A Film Review of Conclave: An Epic Of Pope Proportions
And a good day to you, Mr. New Pope!
I just finished watching Conclave starring Ralph Fiennes, Stanley Tucci, John Lithgow, Sergio Castellitto, and Isabella Rossellini. That group of names helped me to understand that this was a movie's movie. Conclave is a story about a Pope passing away and leaving all of his Catholic Cardinals to sequester themselves and decide which of them has the right amount of Popeosity to be the new Pope.
This sounds like it could be very white and very boring, but this Conclave is neither. There are many shots of Ralph Feinnes's face as he deals with the pressure of his Catholic Deanship, but overall I thought Conclave had great pacing and a collection of facts that made a movie with similarly dressed characters fly by. There is also a fair bit of diversity… for Catholics at least. I remember a time when an African Cardinal was big news. It’s amazing how things have changed. Also, Francis Ford Coppola be damned, Conclave is like a more understandable Megalopolis. You get the rug pulled out occasionally, but you understand why everything is happening.
Other than priest action, what is Conclave about?
The Pope has passed and now a new one must be chosen by a group of sequestered Catholic Cardinals. I am not personally sure what a Cardinal does in the Catholic Church as I am not Catholic, but they are the big dogs in their areas. This 100% male group gets to spend time at the Vatican for days until they make up their minds. I know this doesn’t sound fun, but let me try to perk you up.
Ralph Fiennes, The Dean, has to get all the Catholic Cardinals together to decide which is the Popeliest. The main people up for the job are John Lithgow, Stanley Tucci, Lucian Msamati (playing Cardinal Adeyemi), Carlos Diehz (playing Cardinal Benitez), and Ralph Fiennes. Conclave is a little crazy. These “Pope-lites” each have a posse of supporters. If anyone wants to take on this Popetastic job, they have a few days to rally more supporters. With voting and elections going on in the U.S., it was good they got this out before November 5th, the riskiest election day in U.S. History.
In Conclave, Ralph Fiennes says that the ones who are desperate to become Pope the most are the ones you have to be careful of. Fiennes is very clear that he is in the midst of a crisis of faith and does not want to be Pope, but Sergio Castellitto does not care and keeps voting for him anyway. At the end of every voting period, people get in Ralph Fiennes's face about him being more ambitious than he looks. From there, it is a lot of voting, re-voting, knocking rivals out of the competition, Nun Isabella Rossellini watching you, and a litany of secrets. If you're like me and know nothing of what Catholic priests get up to, you'll at least learn a lot about how they choose a new Pope.
Should I see Conclave?
Yes? Well…
To non-Catholic Statesiders such as myself, Conclave is about a group of similarly dressed people struggling to solve a leadership problem in a world where almost everyone is dirty in a spiritual way. In this film, they do a great job bringing up things Catholics have allegedly gotten in trouble for, without having to call it out directly. Conclave is smart about how it may or may not call out the Catholic church for things that they are paying nearly a billion dollars over right this second. I think that makes this movie more fun. After all, I'm sure I could find a variety of documentaries on the actual Roman Catholic Church if I wanted a more factual account of what it is. This dramatization is perfect for me.

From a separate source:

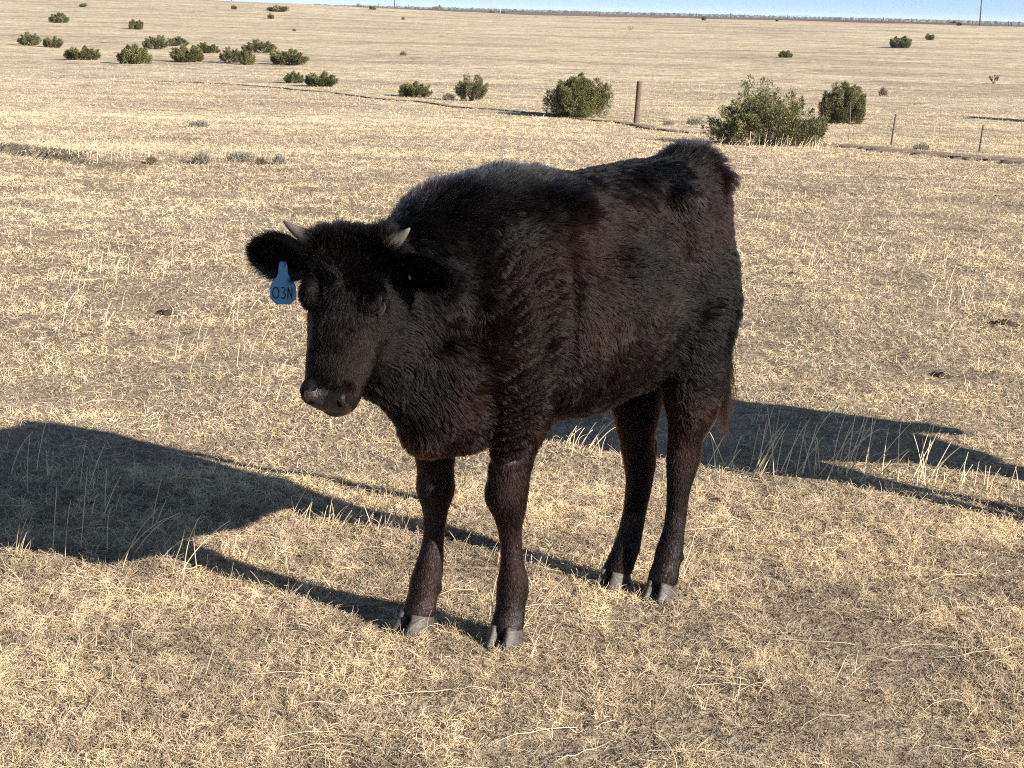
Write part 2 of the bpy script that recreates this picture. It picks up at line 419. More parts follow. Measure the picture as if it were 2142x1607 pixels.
# ---- fur and skin materials
def fur_mat(name):
    mt = bpy.data.materials.new(name); mt.use_nodes = True; nt = mt.node_tree
    nt.nodes.remove(nt.nodes['Principled BSDF']); out = nt.nodes['Material Output']
    h = nt.nodes.new('ShaderNodeBsdfHairPrincipled'); h.model = 'CHIANG'; h.parametrization = 'COLOR'
    tc = nt.nodes.new('ShaderNodeTexCoord')
    n = noise(nt, tc.outputs['Object'], 3.2, 3, .5)
    at_ = nt.nodes.new('ShaderNodeAttribute'); at_.attribute_name = 'tint'
    base = ramp(nt, n, [(0.38, (.0016, .0014, .0014)), (0.62, (.005, .003, .0024))])
    br = nt.nodes.new('ShaderNodeMath'); br.operation = 'LESS_THAN'; br.inputs[1].default_value = 1.0; nt.links.new(at_.outputs['Fac'], br.inputs[0])
    bm = nt.nodes.new('ShaderNodeMath'); bm.operation = 'MULTIPLY'; nt.links.new(at_.outputs['Fac'], bm.inputs[0]); nt.links.new(br.outputs[0], bm.inputs[1])
    gm = nt.nodes.new('ShaderNodeMath'); gm.operation = 'SUBTRACT'; gm.inputs[1].default_value = 1.0; gm.use_clamp = True; nt.links.new(at_.outputs['Fac'], gm.inputs[0])
    c = mix(nt, bm.outputs[0], base, (.026, .010, .0055))
    c = mix(nt, gm.outputs[0], c, (.060, .055, .052))
    nt.links.new(c, h.inputs['Color'])
    h.inputs['Roughness'].default_value = 0.30; h.inputs['Radial Roughness'].default_value = 0.45
    h.inputs['Random Roughness'].default_value = 0.3
    h.inputs['Coat'].default_value = 0.0; h.inputs['IOR'].default_value = 1.21
    nt.links.new(h.outputs[0], out.inputs[0])
    return mt
M_FUR = fur_mat('black_calf_hair')
M_SKIN = simple('dark_hide', (.005, .0042, .004), (.009, .0065, .0055), 12, 0.9, 0.05)
M_NOSE = simple('dark_nose_leather', (.022, .017, .0155), (.042, .033, .030), 90, 0.45, 0.4, 0.8)
M_HORN = simple('grey_horn', (.042, .034, .028), (.12, .10, .08), 30, 0.55, 0.4, 0.3, (1, 1, .3))
M_HOOF = simple('grey_hoof', (.028, .022, .017), (.075, .062, .050), 30, 0.5, 0.3, 0.4, (1, 1, 4))
M_LID = simple('eyelid_rim', (.012, .010, .009), (.022, .018, .016), 60, 0.7, 0.15)
M_EYE, _, be = mat_new('dark_eye', 0.06, 0.6); be.inputs['Base Color'].default_value = (.008, .006, .005, 1)
M_TAG = simple('blue_tag_plastic', (.085, .25, .44), (.10, .285, .49), 40, 0.45, 0.5)
M_INK = simple('black_marker_ink', (.01, .01, .015), (.015, .015, .02), 40, 0.7, 0.3)
M_STUD = simple('white_tag_stud', (.10, .10, .09), (.18, .18, .16), 40, 0.7, 0.2)

def loft(secs, ring, n=28):
    """secs -> list of rings (n points each) -> closed tube"""
    V = []; Fc = []
    for s in secs: V += ring(s, n)
    k = len(secs)
    for i in range(k - 1):
        for j in range(n):
            Fc.append((i * n + j, i * n + (j + 1) % n, (i + 1) * n + (j + 1) % n, (i + 1) * n + j))
    for base, rev in ((0, True), ((k - 1) * n, False)):
        c = np.mean(V[base:base + n], axis=0); ci = len(V); V.append(c)
        for j in range(n):
            q = (base + j, base + (j + 1) % n, ci); Fc.append(q[::-1] if rev else q)
    return V, Fc
def interp_secs(keys, m):
    keys = np.array(keys, float); t = np.linspace(0, len(keys) - 1, m)
    out = []
    for c in range(keys.shape[1]):   # catmull-rom
        kx = keys[:, c]; col = []
        for tt in t:
            i = min(int(tt), len(kx) - 2); u = tt - i
            p0 = kx[max(i - 1, 0)]; p1 = kx[i]; p2 = kx[i + 1]; p3 = kx[min(i + 2, len(kx) - 1)]
            col.append(0.5 * (2 * p1 + (p2 - p0) * u + (2 * p0 - 5 * p1 + 4 * p2 - p3) * u * u + (3 * p1 - p0 - 3 * p2 + p3) * u ** 3))
        out.append(col)
    return np.array(out).T

# torso + neck: a, b(centre), top, bottom, half width, zc fraction, top power, bottom power
TORSO = [(-.482, 0, 1.030, .84, .06, .5, 1, 1), (-.465, 0, 1.095, .74, .110, .5, .9, 1), (-.435, 0, 1.148, .66, .150, .52, .85, 1), (-.36, 0, 1.140, .59, .180, .55, .80, .95),
         (-.28, 0, 1.136, .555, .190, .55, .80, .95), (-.18, 0, 1.126, .55, .205, .50, .85, .95), (-.06, 0, 1.116, .532, .222, .46, .9, .95), (.06, 0, 1.106, .528, .225, .44, .95, .95),
         (.16, 0, 1.098, .520, .212, .44, 1.05, .95), (.25, 0, 1.108, .500, .190, .45, 1.15, .95), (.33, 0, 1.108, .475, .168, .47, 1.15, 1), (.40, .002, 1.085, .475, .150, .48, 1.1, 1),
         (.45, .006, 1.062, .515, .128, .50, 1.05, 1), (.50, .012, 1.042, .570, .104, .52, 1, 1), (.55, .018, 1.022, .615, .090, .52, 1, 1), (.60, .024, 1.000, .650, .084, .5, 1, 1), (.655, .036, .965, .695, .082, .5, 1, 1)]
def ring_torso(s, n):
    a, bc, top, bot, w, zf, pt, pb = s
    zc = bot + (top - bot) * zf; out = []
    for j in range(n):
        t = 2 * math.pi * j / n; c, sn = math.cos(t), math.sin(t)
        pw = pt if sn > 0 else pb
        y = w * math.copysign(abs(c) ** pw, c)
        z = zc + (top - zc) * sn if sn > 0 else zc + (zc - bot) * sn
        out.append(np.array([a, bc + y, z]))
    return out
def ring_leg(s, n):
    a, bb, z, ra, rb = s
    return [np.array([a + ra * math.cos(2 * math.pi * j / n), bb + rb * math.sin(2 * math.pi * j / n), z]) for j in range(n)]
LEGS = {
 'LF': [(.30, .125, .93, .07, .035), (.30, .130, .84, .105, .055), (.285, .132, .74, .115, .065), (.255, .122, .64, .098, .064), (.232, .108, .56, .076, .058), (.231, .092, .498, .056, .050), (.241, .088, .434, .049, .046), (.249, .085, .365, .050, .047), (.240, .085, .318, .036, .036),
        (.235, .085, .285, .028, .028), (.229, .085, .245, .0255, .0255), (.224, .085, .195, .028, .027), (.220, .085, .150, .037, .036), (.222, .085, .115, .037, .036), (.226, .085, .080, .034, .036), (.232, .085, .050, .038, .040), (.236, .085, .030, .038, .040)],
 'RF': [(.34, -.12, .93, .06, .035), (.335, -.127, .84, .10, .055), (.325, -.13, .72, .11, .065), (.312, -.126, .62, .09, .062), (.307, -.120, .53, .068, .056), (.308, -.115, .45, .052, .048), (.305, -.115, .395, .042, .042), (.306, -.115, .345, .045, .045), (.304, -.115, .295, .031, .031),
        (.307, -.115, .25, .026, .026), (.310, -.115, .212, .0255, .0255), (.320, -.115, .160, .033, .032), (.331, -.115, .120, .038, .037), (.338, -.115, .088, .036, .036), (.348, -.115, .055, .038, .040), (.354, -.115, .034, .040, .042)],
 'LH': [(-.31, .09, 1.02, .10, .06), (-.325, .105, .92, .140, .080), (-.335, .115, .82, .140, .086), (-.338, .118, .72, .120, .080), (-.347, .115, .63, .096, .070), (-.358, .105, .55, .080, .060), (-.368, .095, .48, .063, .050), (-.362, .088, .42, .046, .040), (-.362, .085, .375, .048, .038), (-.355, .085, .325, .040, .034),
        (-.347, .085, .27, .029, .029), (-.343, .085, .215, .0265, .027), (-.335, .085, .165, .029, .028), (-.325, .085, .120, .035, .035), (-.318, .085, .09, .034, .035), (-.308, .085, .058, .036, .039), (-.302, .085, .036, .037, .040)],
 'RH': [(-.30, -.09, 1.02, .10, .06), (-.32, -.105, .92, .140, .080), (-.33, -.115, .82, .140, .086), (-.33, -.112, .72, .12, .082), (-.335, -.098, .63, .105, .072), (-.325, -.075, .54, .084, .060), (-.322, -.058, .46, .066, .050), (-.322, -.05, .39, .048, .040), (-.336, -.05, .33, .046, .038), (-.338, -.05, .28, .038, .034),
        (-.333, -.05, .23, .032, .031), (-.322, -.05, .18, .031, .030), (-.310, -.05, .13, .033, .032), (-.296, -.05, .09, .036, .036), (-.278, -.05, .055, .038, .039), (-.268, -.05, .034, .038, .040)]}
POLL = np.array([.672, .032, .985]); HY, HP = math.radians(33), math.radians(64); HS = 0.86
_hh = np.array([math.cos(HY), math.sin(HY), 0]); _Z = np.array([0, 0, 1.])
HF = _hh * math.cos(HP) - _Z * math.sin(HP); HL = np.array([-math.sin(HY), math.cos(HY), 0]); HU = _hh * math.sin(HP) + _Z * math.cos(HP)
def H(f_, l, u): return POLL + HS * (HF * f_ * .90 + HL * l + HU * u)
def toH(p):
    d = (p - POLL) / HS; return np.stack([d @ HF / .90, d @ HL, d @ HU], -1)
# head: f, half width, top u, bottom u, width position (0 bottom..1 top), power
HEAD = [(-.075, .045, -.05, -.14, .5, .9), (-.06, .068, -.028, -.165, .5, .9), (-.025, .090, -.006, -.185, .55, .8), (.03, .095, .004, -.205, .55, .8), (.08, .098, .010, -.225, .48, .85), (.125, .098, .011, -.232, .46, .88), (.16, .096, .006, -.228, .46, .88),
        (.20, .092, .002, -.218, .48, .85), (.25, .083, .001, -.198, .50, .82), (.30, .075, .000, -.172, .52, .8), (.345, .069, -.004, -.145, .5, .8), (.385, .064, -.012, -.125, .5, .78), (.415, .062, -.022, -.120, .5, .8), (.438, .050, -.036, -.112, .5, .85), (.450, .030, -.050, -.098, .5, .9)]
def ring_head(s, n):
    f_, w, top, bot, zf, pw = s; w = w * 1.13; zc = bot + (top - bot) * zf; out = []
    for j in range(n):
        t = 2 * math.pi * j / n; c, sn = math.cos(t), math.sin(t)
        narrow = 1 - 0.30 * max(0, -sn) * (1 if f_ < .3 else .5)
        l = w * narrow * math.copysign(abs(c) ** pw, c)
        u = zc + (top - zc) * math.copysign(abs(sn) ** .9, sn) if sn > 0 else zc + (zc - bot) * sn
        out.append(H(f_, l, u))
    return out
def ellipsoid(c, r, axes, n=14):
    V = []; Fc = []
    for i in range(n + 1):
        th = math.pi * i / n
        for j in range(2 * n):
            ph = math.pi * j / n
            q = np.array([math.sin(th) * math.cos(ph), math.sin(th) * math.sin(ph), math.cos(th)]) * r
            V.append(c + axes[0] * q[0] + axes[1] * q[1] + axes[2] * q[2])
    for i in range(n):
        for j in range(2 * n):
            a = i * 2 * n + j; b_ = i * 2 * n + (j + 1) % (2 * n); Fc.append((a, a + 2 * n, b_ + 2 * n, b_))
    return V, Fc
AX = (HF, HL, HU); AI = (np.array([1., 0, 0]), np.array([0, 1., 0]), np.array([0, 0, 1.]))
parts = [loft(interp_secs(TORSO, 60), ring_torso, 40), loft(interp_secs(HEAD, 44), ring_head, 36)]
for k_, L_ in LEGS.items(): parts.append(loft(interp_secs(L_, 48), ring_leg, 24))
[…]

That's it. It's fun in the way Glass Onion is fun. You know someone is up to something. You just don't know who it is until the film is ready to tell you. Isabella Rossellini plays the most eyeballing nun since Maggie Smith in Sister Act. Those eyes tell you a lot, but they never tell you who's guilty and what they might be guilty of.
So with Conclave, if you want to see a story about a few guilty priests with a twist ending, this is your movie. No hot women or raunchy comedy to get in the way. Nuns surround these men and do all the work for them. We go from having a dead Holy Father to a group of sequestered Cardinals that make mistake after mistake after mistake. Regardless of how long the movie says it is, it certainly didn't feel that way. Conclave is focused. It takes it’s time to zoom in on faces to make its points. It does a great job of helping you understand how stressful the process of Pope selection is.
Once a Pope is chosen, that’s it. Catholics don’t have a system of checks and balances like North Americans are used to. Once the voting is over and a new Pope is chosen, that person becomes the dictator of the Catholic Church. He could clasp you in irons if he wanted. Another thing to remember is that there have only been two “Papal Renunciations” a.k.a. “Pope Retirements.” One was in 2013. The one before that was in 1415. That’s untold generations of Pope’s dying in office.
I am not a fan of using movie scores, but I would give Conclave a 7 out of 10. Keep in mind that I have only been to a Catholic church once and it was in New Orleans, Louisiana. I had no idea what the “kneelers” were and didn’t know why everyone was down and up so much. My church experiences were never like that before and everything looked so hard! So if you want to see how members of the holy community solve their Pope’n problems, check out Conclave.